* _SOURCE DATA_:
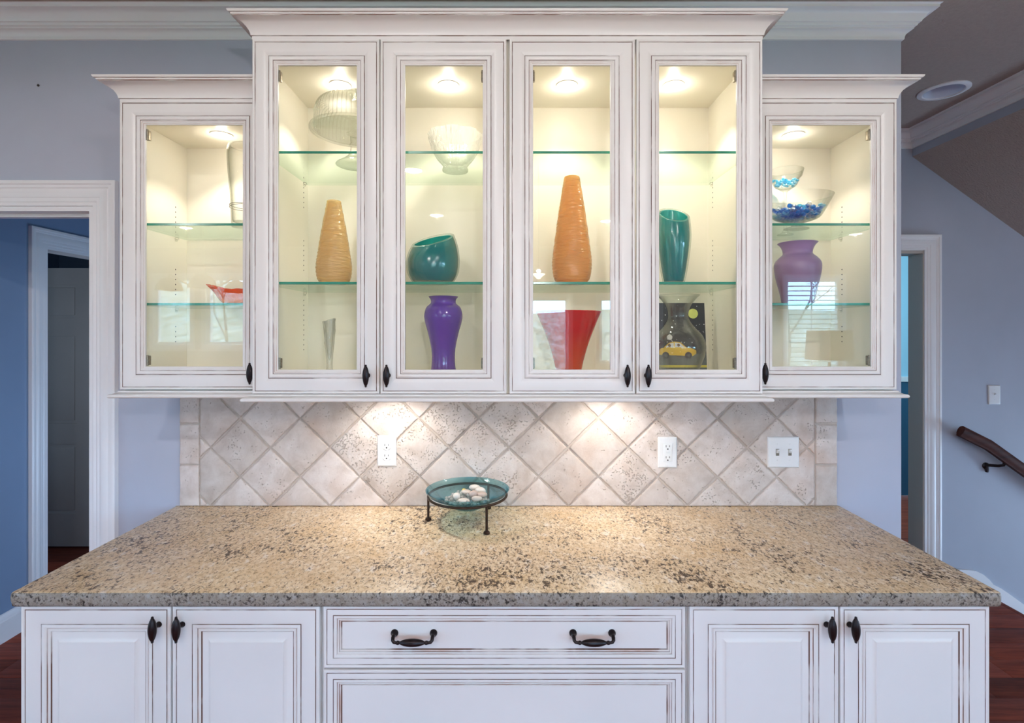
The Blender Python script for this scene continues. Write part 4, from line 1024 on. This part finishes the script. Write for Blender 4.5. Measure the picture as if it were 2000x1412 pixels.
# orange carnival bowl, scalloped boat
def boat():
    t = thing('orange_bowl', 'red and orange scalloped glass bowl on the lower left shelf', 'bowl', (-0.905, -0.200, s1))
    def fn(r, h, a):
        return (r*(1.0+0.012*math.cos(22*a)*(h/0.06)), h+(h/0.06)*(0.011*math.cos(2*a)+0.0022*abs(math.cos(11*a))))
    pr = [(0.0, 0.0), (0.050, 0.0), (0.055, 0.006), (0.066, 0.022), (0.078, 0.040), (0.092, 0.055), (0.088, 0.0552), (0.074, 0.041), (0.061, 0.023), (0.05, 0.008), (0.0, 0.006)]
    mb = MB().lathe(pr, (0, 0, 0), 132, 0, fn, cap=False)
    mb.v = [(x*1.28, y*0.78, z) for x, y, z in mb.v]
    o = mb.build('body', carnival_m, None, True, 60); o.parent = t
boat()
# crystal bud vase
def budvase():
    t = thing('crystal_bud_vase', 'slender twisted crystal bud vase on the floor of the leftmost tall cabinet', 'vase', (-0.607, -0.22, zf))
    def fn(r, h, a):
        k = max(0.0, (h-0.08)/0.14)
        return (r*(1+0.22*k*math.cos(5*a+h*70)+0.10*k*math.cos(9*a-h*120)), h+0.006*k*k*math.cos(a-0.6))
    pr = [(0.0, 0.0), (0.022, 0.0), (0.023, 0.004), (0.012, 0.012), (0.0105, 0.03), (0.0095, 0.06), (0.0115, 0.09), (0.0155, 0.13), (0.0165, 0.17), (0.0185, 0.205), (0.015, 0.206), (0.012, 0.17), (0.010, 0.12), (0.005, 0.08), (0.0, 0.07)]
    o = MB().lathe(pr, (0, 0, 0), 60, 0, fn, cap=False).build('body', crystal_m, None, True, 40); o.parent = t
budvase()
# cut crystal bowl on the top shelf
def crystal():
    t = thing('crystal_bowl', 'cut crystal bowl with a scalloped rim on the top shelf', 'bowl', (-0.196, -0.155, z2))
    def fn(r, h, a):
        if h < 0.018 or r < 0.02: return (r*(1+0.02*abs(math.cos(12*a))), h)
        k = (h-0.018)/0.11
        fan = 0.0022*math.cos(32*a)*max(0, math.cos(4*a))*(0.5+k)
        dia = 0.0016*(abs(math.cos(12*a+h*90))+abs(math.cos(12*a-h*90))-1.2)
        return (r+fan+dia, h+k*k*(0.0052*abs(math.cos(4*a))+0.001*math.cos(48*a)))
    out_ = smooth_prof([(0.043, 0.0), (0.044, 0.006), (0.041, 0.016), (0.050, 0.028), (0.066, 0.048), (0.080, 0.075), (0.088, 0.104), (0.0925, 0.122)], 60)
    pr = [(0.0, 0.0)]+out_+[(0.0895, 0.1225), (0.084, 0.103), (0.075, 0.076), (0.060, 0.05), (0.04, 0.032), (0.0, 0.026)]
    o = MB().lathe(pr, (0, 0, 0), 240, 0, fn, cap=False).build('body', crystal_m, None, True, 30); o.parent = t
crystal()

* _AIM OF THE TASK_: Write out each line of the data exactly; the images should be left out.

* _EXPECTED OUTPUT_:
The Blender Python script for this scene continues. Write part 4, from line 1024 on. This part finishes the script. Write for Blender 4.5. Measure the picture as if it were 2000x1412 pixels.
# orange carnival bowl, scalloped boat
def boat():
    t = thing('orange_bowl', 'red and orange scalloped glass bowl on the lower left shelf', 'bowl', (-0.905, -0.200, s1))
    def fn(r, h, a):
        return (r*(1.0+0.012*math.cos(22*a)*(h/0.06)), h+(h/0.06)*(0.011*math.cos(2*a)+0.0022*abs(math.cos(11*a))))
    pr = [(0.0, 0.0), (0.050, 0.0), (0.055, 0.006), (0.066, 0.022), (0.078, 0.040), (0.092, 0.055), (0.088, 0.0552), (0.074, 0.041), (0.061, 0.023), (0.05, 0.008), (0.0, 0.006)]
    mb = MB().lathe(pr, (0, 0, 0), 132, 0, fn, cap=False)
    mb.v = [(x*1.28, y*0.78, z) for x, y, z in mb.v]
    o = mb.build('body', carnival_m, None, True, 60); o.parent = t
boat()
# crystal bud vase
def budvase():
    t = thing('crystal_bud_vase', 'slender twisted crystal bud vase on the floor of the leftmost tall cabinet', 'vase', (-0.607, -0.22, zf))
    def fn(r, h, a):
        k = max(0.0, (h-0.08)/0.14)
        return (r*(1+0.22*k*math.cos(5*a+h*70)+0.10*k*math.cos(9*a-h*120)), h+0.006*k*k*math.cos(a-0.6))
    pr = [(0.0, 0.0), (0.022, 0.0), (0.023, 0.004), (0.012, 0.012), (0.0105, 0.03), (0.0095, 0.06), (0.0115, 0.09), (0.0155, 0.13), (0.0165, 0.17), (0.0185, 0.205), (0.015, 0.206), (0.012, 0.17), (0.010, 0.12), (0.005, 0.08), (0.0, 0.07)]
    o = MB().lathe(pr, (0, 0, 0), 60, 0, fn, cap=False).build('body', crystal_m, None, True, 40); o.parent = t
budvase()
# cut crystal bowl on the top shelf
def crystal():
    t = thing('crystal_bowl', 'cut crystal bowl with a scalloped rim on the top shelf', 'bowl', (-0.196, -0.155, z2))
    def fn(r, h, a):
        if h < 0.018 or r < 0.02: return (r*(1+0.02*abs(math.cos(12*a))), h)
        k = (h-0.018)/0.11
        fan = 0.0022*math.cos(32*a)*max(0, math.cos(4*a))*(0.5+k)
        dia = 0.0016*(abs(math.cos(12*a+h*90))+abs(math.cos(12*a-h*90))-1.2)
        return (r+fan+dia, h+k*k*(0.0052*abs(math.cos(4*a))+0.001*math.cos(48*a)))
    out_ = smooth_prof([(0.043, 0.0), (0.044, 0.006), (0.041, 0.016), (0.050, 0.028), (0.066, 0.048), (0.080, 0.075), (0.088, 0.104), (0.0925, 0.122)], 60)
    pr = [(0.0, 0.0)]+out_+[(0.0895, 0.1225), (0.084, 0.103), (0.075, 0.076), (0.060, 0.05), (0.04, 0.032), (0.0, 0.026)]
    o = MB().lathe(pr, (0, 0, 0), 240, 0, fn, cap=False).build('body', crystal_m, None, True, 30); o.parent = t
crystal()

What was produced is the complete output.